In that time, Aldrich was allowed to continue to interact with John Doe, celebrate the team’s eventual Stanley Cup victory, and is alleged to have sexually harrassed a Blackhawks intern.

At the end of the playoffs, Aldrich was given the choice by the Blackhawks to resign or face an internal investigation. He resigned, but was still allowed to participate in that summer’s Stanley Cup celebrations, including having his day with the Cup in September 2010.

Stan Bowman and Al MacIsaac, the only participants of that May 2010 meeting still with the Blackhawks, resigned today.

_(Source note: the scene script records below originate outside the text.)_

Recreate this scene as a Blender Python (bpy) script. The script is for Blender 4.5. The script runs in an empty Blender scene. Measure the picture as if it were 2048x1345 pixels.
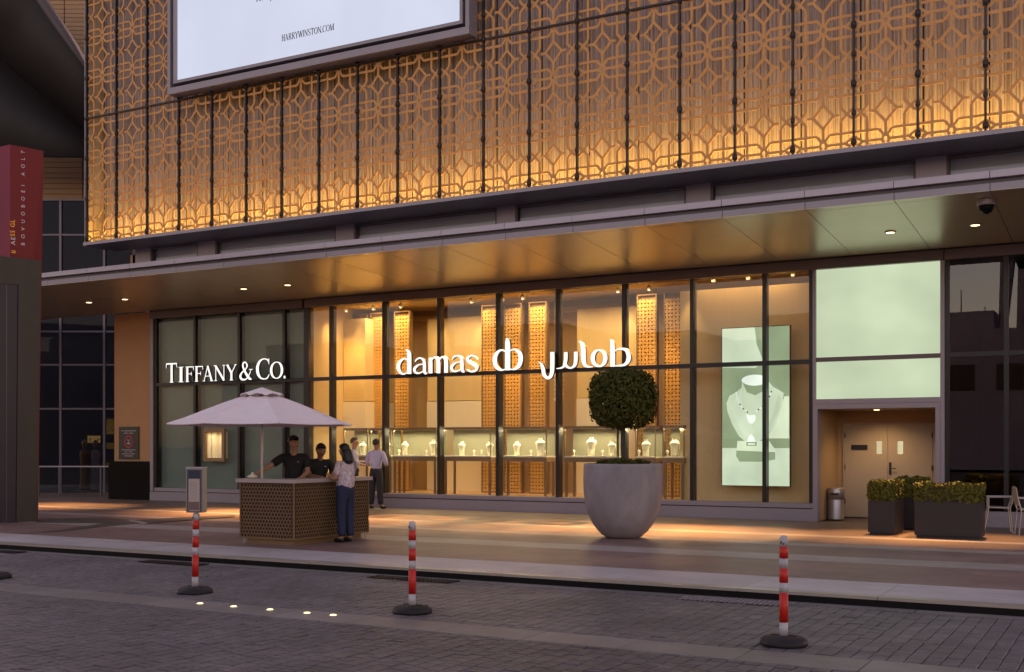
import bpy, math, random
from math import sin, cos, pi, radians, atan2, sqrt
from mathutils import Vector
random.seed(7)
S = bpy.context.scene
COL = S.collection

# ------------------------------------------------------------------ camera, sky, sun, exposure
YAW, FOC, CY, EYE = radians(28.88), 2279.0, 892.0, 1.58
cam_data = bpy.data.cameras.new('camera')
cam = bpy.data.objects.new('camera', cam_data); COL.objects.link(cam)
cam.location = (0, 0, EYE); cam.rotation_euler = (radians(90), 0, YAW)
cam_data.sensor_width = 36; cam_data.lens = FOC/2048*36
cam_data.shift_y = (CY-672.5)/2048
cam_data.clip_start = .1; cam_data.clip_end = 2000
S.camera = cam

SUN_EL, SUN_AZ = radians(15.0), radians(340)      # azimuth clockwise from +Y: low, behind the mall, so the whole front lies in its shade
world = bpy.data.worlds.new('World'); S.world = world; world.use_nodes = True
wn = world.node_tree; wn.nodes.clear()
sky = wn.nodes.new('ShaderNodeTexSky'); sky.sky_type = 'NISHITA'; sky.sun_disc = False
sky.sun_elevation = SUN_EL; sky.sun_rotation = SUN_AZ; sky.air_density = 1.0; sky.dust_density = 1.5; sky.ozone_density = 1.0
tint = wn.nodes.new('ShaderNodeMix'); tint.data_type = 'RGBA'; tint.blend_type = 'MULTIPLY'; tint.inputs[0].default_value = 1
tint.inputs[7].default_value = (1.0, .62, .50, 1)
bg = wn.nodes.new('ShaderNodeBackground'); bg.inputs[1].default_value = .15
wo = wn.nodes.new('ShaderNodeOutputWorld')
wn.links.new(sky.outputs[0], tint.inputs[6]); wn.links.new(tint.outputs[2], bg.inputs[0]); wn.links.new(bg.outputs[0], wo.inputs[0])
sun_data = bpy.data.lights.new('sun', 'SUN'); sun_data.energy = .08; sun_data.angle = radians(25); sun_data.color = (1, .8, .75)
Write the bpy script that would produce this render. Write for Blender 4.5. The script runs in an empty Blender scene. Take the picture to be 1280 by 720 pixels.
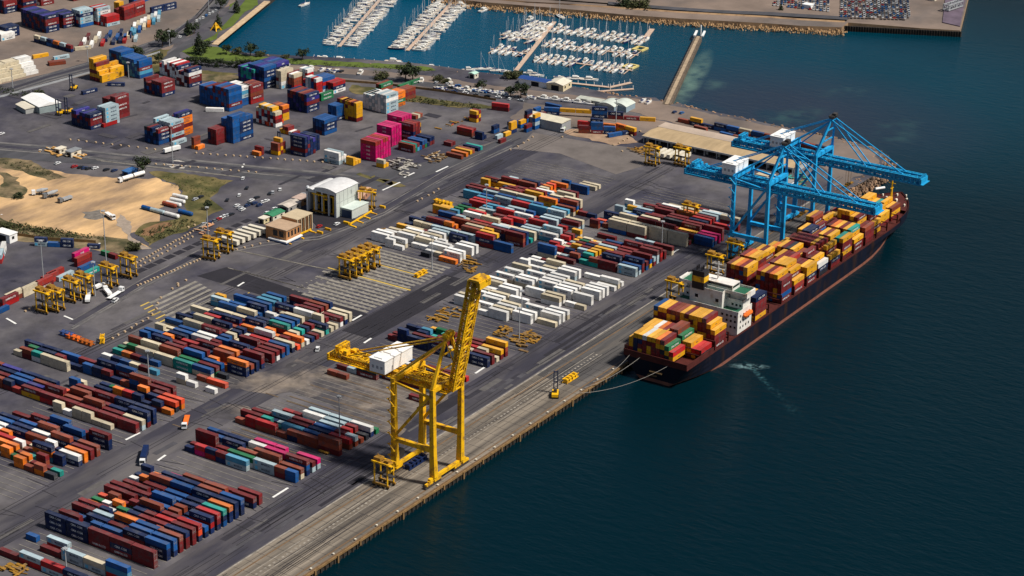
import bpy, bmesh, math, random
import numpy as np
from mathutils import Vector, Matrix
R_ = math.radians
rnd = random.Random(7)
scene = bpy.context.scene
col = scene.collection

# ------------------------------------------------------------------ camera
CAM = Vector((-900.0, -513.0, 462.48))
F_PX, PITCH, ROLL, YAW = 2748.1, 0.394357, 0.0105367, 0.5837488
_cy, _sy, _cp, _sp = math.cos(YAW), math.sin(YAW), math.cos(PITCH), math.sin(PITCH)
FW = Vector((_cy*_cp, _sy*_cp, -_sp)); _r = Vector((_sy, -_cy, 0)); _u = _r.cross(FW)
RT = math.cos(ROLL)*_r + math.sin(ROLL)*_u
UP = -math.sin(ROLL)*_r + math.cos(ROLL)*_u
cd = bpy.data.cameras.new('camera'); cam = bpy.data.objects.new('camera', cd); col.objects.link(cam)
cd.sensor_width = 36; cd.lens = F_PX/1280*36; cd.clip_start = 5; cd.clip_end = 20000
M = Matrix((RT, UP, -FW)).transposed().to_4x4(); M.translation = CAM
cam.matrix_world = M; scene.camera = cam

# ------------------------------------------------------------------ light
SUN_AZ, SUN_EL = -78.0, 54.0            # azimuth measured from the quay line (+X), light comes from the sea side
w = bpy.data.worlds.new('World'); scene.world = w; w.use_nodes = True
nt = w.node_tree; bg = nt.nodes['Background']
sky = nt.nodes.new('ShaderNodeTexSky'); sky.sky_type = 'NISHITA'; sky.sun_disc = False
sky.sun_elevation = R_(SUN_EL); sky.sun_rotation = R_(90-SUN_AZ); sky.dust_density = 2.0; sky.air_density = 1.0
nt.links.new(sky.outputs[0], bg.inputs[0]); bg.inputs[1].default_value = 0.05
sl = bpy.data.lights.new('sun', 'SUN'); sl.energy = 4.3; sl.angle = R_(6.0); sl.color = (1.0, 0.95, 0.87)
so = bpy.data.objects.new('sun', sl); col.objects.link(so)
sd = Vector((math.cos(R_(SUN_AZ))*math.cos(R_(SUN_EL)), math.sin(R_(SUN_AZ))*math.cos(R_(SUN_EL)), math.sin(R_(SUN_EL))))
so.rotation_euler = sd.to_track_quat('Z', 'Y').to_euler(); so.location = (0, 0, 900)
vs = scene.view_settings; vs.view_transform = 'Standard'; vs.look = 'None'; vs.gamma = 1; vs.exposure = 0.2
vs.use_curve_mapping = False

# ------------------------------------------------------------------ helpers
def G(px, py, h=0.0):
    """where on the ground (height h) the place seen at this spot of the photograph lies"""
    d = FW + (px-640)/F_PX*RT - (py-360)/F_PX*UP
    t = (h-CAM.z)/d.z
    return Vector((CAM.x+d.x*t, CAM.y+d.y*t, h))

def srgb(r, g, b):
    f = lambda c: (c/255/12.92) if c/255 <= 0.04045 else ((c/255+0.055)/1.055)**2.4
    return (f(r), f(g), f(b))

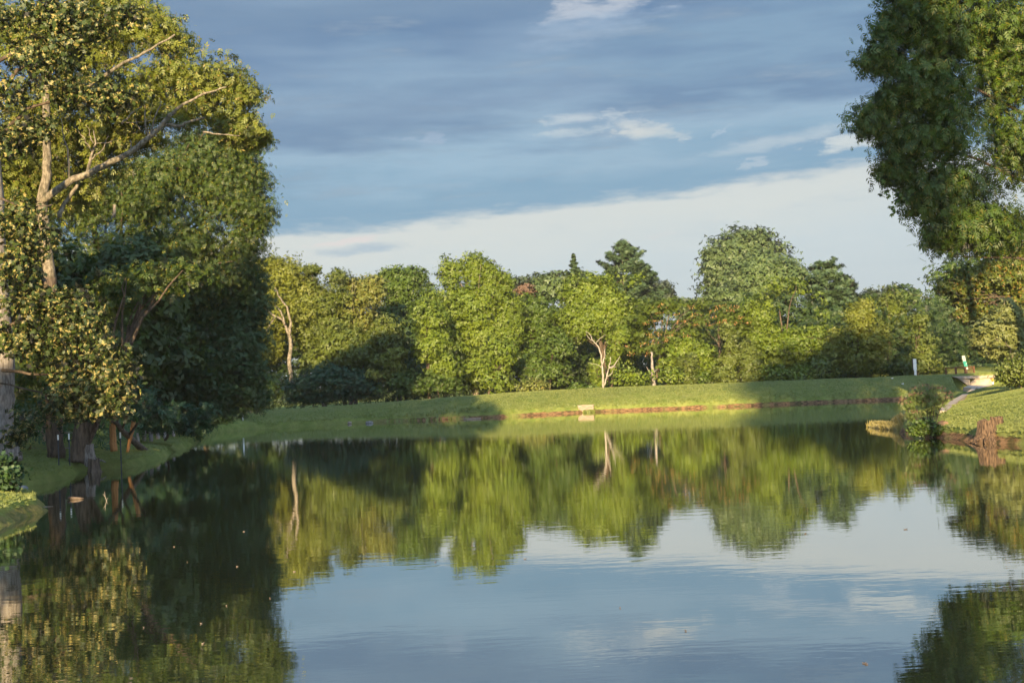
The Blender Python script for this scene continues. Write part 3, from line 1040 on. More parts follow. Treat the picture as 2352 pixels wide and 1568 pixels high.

The San Jose Sharks have a limited but crucial role in the report.

Brad Aldrich is the son of long-time San Jose equipment manager Mike Aldrich, and the Sharks were instrumental in the Blackhawks’ hiring of Brad Aldrich in the summer of 2008.

“The General Manager for the Blackhawks at the time, Dale Tallon, received a message from an individual affiliated with the San Jose Sharks, another NHL team, recommending that Tallon look out for Aldrich’s resume,” the report stated. “Tallon recalled that after receiving the message from the Sharks, he received Aldrich’s resume. Other witnesses recalled that Tallon was friends with the General Manager of the Sharks and that Aldrich’s father was the Sharks’ equipment manager.”

Brad Aldrich was a San Jose Sharks video coach intern during the 2005-06 season. That was current Sharks general manager Doug Wilson’s third year as GM.

San Jose Hockey Now has reached out to members of the 2005-06 San Jose Sharks organization, none who recall any wrongdoing on the 22-year-old’s part that season.

After 2005-06, the University of Notre Dame hired Aldrich to work in the video department of its hockey operations, where he was employed until the Blackhawks took him on.

There’s no indication that the San Jose Sharks were aware of any wrongdoing on Brad Aldrich’s part up to this point.

The San Jose Sharks aren’t mentioned again in the report, in connection to Brad Aldrich, until the end of his Blackhawks tenure.

It’s a disturbing connection, however.

On June 10, 2010, two weeks after the Blackhawks braintrust discussed John Doe’s allegations — and subsequently did nothing — a 22-year-old male Blackhawks intern says he shared a cab with Aldrich after a night out. The employee alleged, when the cab reached Aldrich’s apartment building, that Aldrich made an unwanted sexual advance, putting his hand on the employee’s crotch. This advance was rebuffed, and Aldrich went into his residence.

The next day, the intern questioned Aldrich about his behavior. Aldrich apologized and said that he was drunk. According to the Jenner & Block report, the “employee understood that Aldrich was coming out to him as gay. The employee recalled that he felt bad for Aldrich.”

The intern also added: “The employee also recalled that he did not want to say anything about Aldrich’s proposition to anyone, including to Blackhawks management, because the employee knew that Aldrich’s father worked for the San Jose Sharks. The employee wanted to ensure that Aldrich would serve as a reference for him for future employment in the hockey industry and did not want to risk Aldrich or Aldrich’s father being an issue for a future job.”

There’s no evidence that Mike or Brad Aldrich were ever an impediment to this individual’s future employment.

But it certainly speaks to the power dynamics at play in this gut-wrenching story.

San Jose Hockey Now has reached out to the San Jose Sharks, who have declined comment.